Great Recession Still Troubles the Middle Class

Just released is an insightful new white paper from the Brookings Institution’s William A. Galston entitled The New Challenge to Market Democracies. The author goes further than simply asserting that better policy can reverse the now decades-old trend of income inequality. Instead, he suggests that the feasibility of liberal democracy can be cast into doubt. One thing is clear from the article: the Great Recession still troubles the middle class in America. Galston writes:

In the five years since the official end of the Great Recession, wages have only kept up with inflation, while family and household incomes have barely budged off their recessionary lows and remain far below their pre-recession peak. The share of national income going to wages and salaries is at its lowest point in nearly half a century, and businesses have found ways of raising production without hiring more workers, at least in the United States.

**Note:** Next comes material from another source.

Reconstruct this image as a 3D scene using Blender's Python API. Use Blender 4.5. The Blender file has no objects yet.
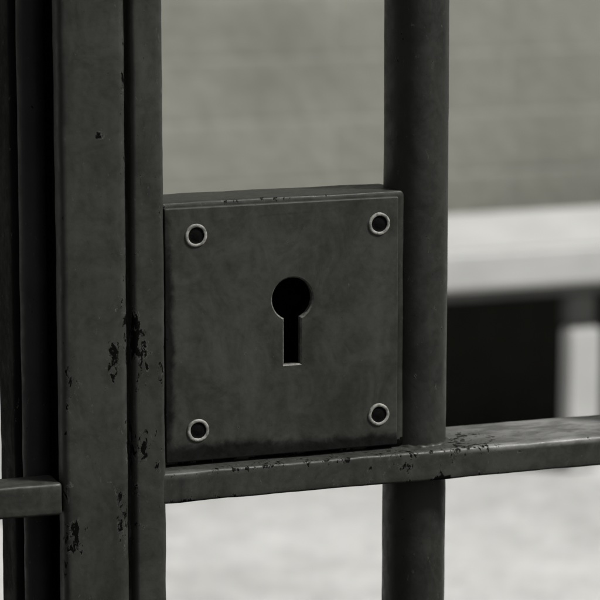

The majority of workers who have found new jobs are earning less than they did prior to the recession, and the number of people working part-time who want full-time jobs remains very high. Relatively few jobs now being created offer incomes in the middle range: most are in lower-wage services, and most of the rest are in the high-skilled professions that require advanced training. These trends bode ill for the future of the middle class; many parents now doubt that their children will enjoy the same opportunities that they did.

Creating a sustainable middle class

The American middle class must, for our society to be sustainable, represent the bulge of the bell curve. Yet by many measures the bulge is becoming a parabola. And the hyperwealthy represent the tip of a very steep curve.

Richest-Getting-Richer

As Galston notes, the wealthy were hit during the recession, but only the middle class continues to feel its effects:

. . . the now-famous 1 percent was breaking away from the pack. The gap between the compensation of corporate leaders and the wages of their workers increased many times over, and the surge of the financial sector produced a new tranche of packagers, traders, and managers who enjoy almost unimaginable wealth. (The advertisements in the New York Times Sunday Magazine convey some sense of how the new class of super-rich spends this wealth.) All the while, middle class families have been treading water, and many parents fear that their children will do worse.

The Great Recession still troubles the middle class

Although technically the recession (small “r”) ended in June or July of 2009, the Recession still troubles the middle class. One recent Wall Street Journal poll found that 76% of adults lack confidence that their children’s generation will have a better life than they do—an all-time high. Some 71% of adults think the country is on the wrong track. That’s a leap of 8 points from a June survey. And no fewer than 60% of Americans believe the U.S. is in a state of decline. As Galston notes: “Allowing for inflation, median annual earnings of workers with BAs have not increased in the past three decades.”

Galston suggests three specific policy prescriptions: aim for full employment, create tax incentives for businesses to share profits with workers, and stop giving tax cuts to the wealthy. But even these policies may not be enough. Maybe we should break up the big banks.

“There is no reason to expect that . . . the middle class will rebound,” Glaston warns. What he sets to words the middle class has enough sense to know instinctively.